このごろ身近に起こった波及効果としては、「PM2.5が発生すればマスクが売れる」 「STAP細胞を発見した小保方晴子さんが有名になったら彼女が着ているような割烹着が飛ぶように売れた」などがある。 経済問題としては、アメリカの中央銀行にあたるFRBの議長の金融を引き締めるという発言が今年初めの株価暴落につながった。 また、2008年にアメリカの投資銀行リーマン・ブラザーズが破綻して、それが世界的金融危機を生み、日本も経済が落ち込んだことは記憶に新しい。 常日頃どこかで起こっているさまざまな出来事がどのように自分の身の周りに波及してくるかを予測することは面白く有意義である。

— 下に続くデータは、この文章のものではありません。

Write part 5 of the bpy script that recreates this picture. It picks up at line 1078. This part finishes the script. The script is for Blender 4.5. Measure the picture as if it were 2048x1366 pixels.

駐日アメリカ大使キャロライン・ケネディーの祖父ジョセス・P・ケネディは、稀代の相場師として莫大な財産を築いた人物として知られているが、彼はウォール街のしがない靴磨きの男のつぶやきにヒントを得て1929年の株価暴落から損害を免れたという逸話が残っている。 これなどはいち早く波及効果を予測した事例であろう。 日本では、1973年に通学電車の中である女子高校生が「あの銀行はつぶれるらしいよ」としゃべった根も葉もないうわさ話が広がってその銀行の取り付け騒ぎが起こったという事例があるが、これは珍しい波及の事例である。
現代社会においては、膨大な情報が飛び交っていてネットを通じて即座に手に入れることが出来る。 如何に良質な情報を手に入れ、そこから波及してくる効果を正確に予測するかがビジネスの成否を分ける。 広範囲にアンテナを張りめぐらして情報を取得し、取得した情報を鋭くかぎ分ける感性が必要になる。 悪質な情報を劣悪な感性で判断すると大きなミスにつながる。鋭い感性を養うことはビジネスライフに是非とも必要と思う。
どこかのラジオ放送で言っていた、感性を養うに必要なことは①読書 ②旅行 ③人との付き合い、まったく同感である。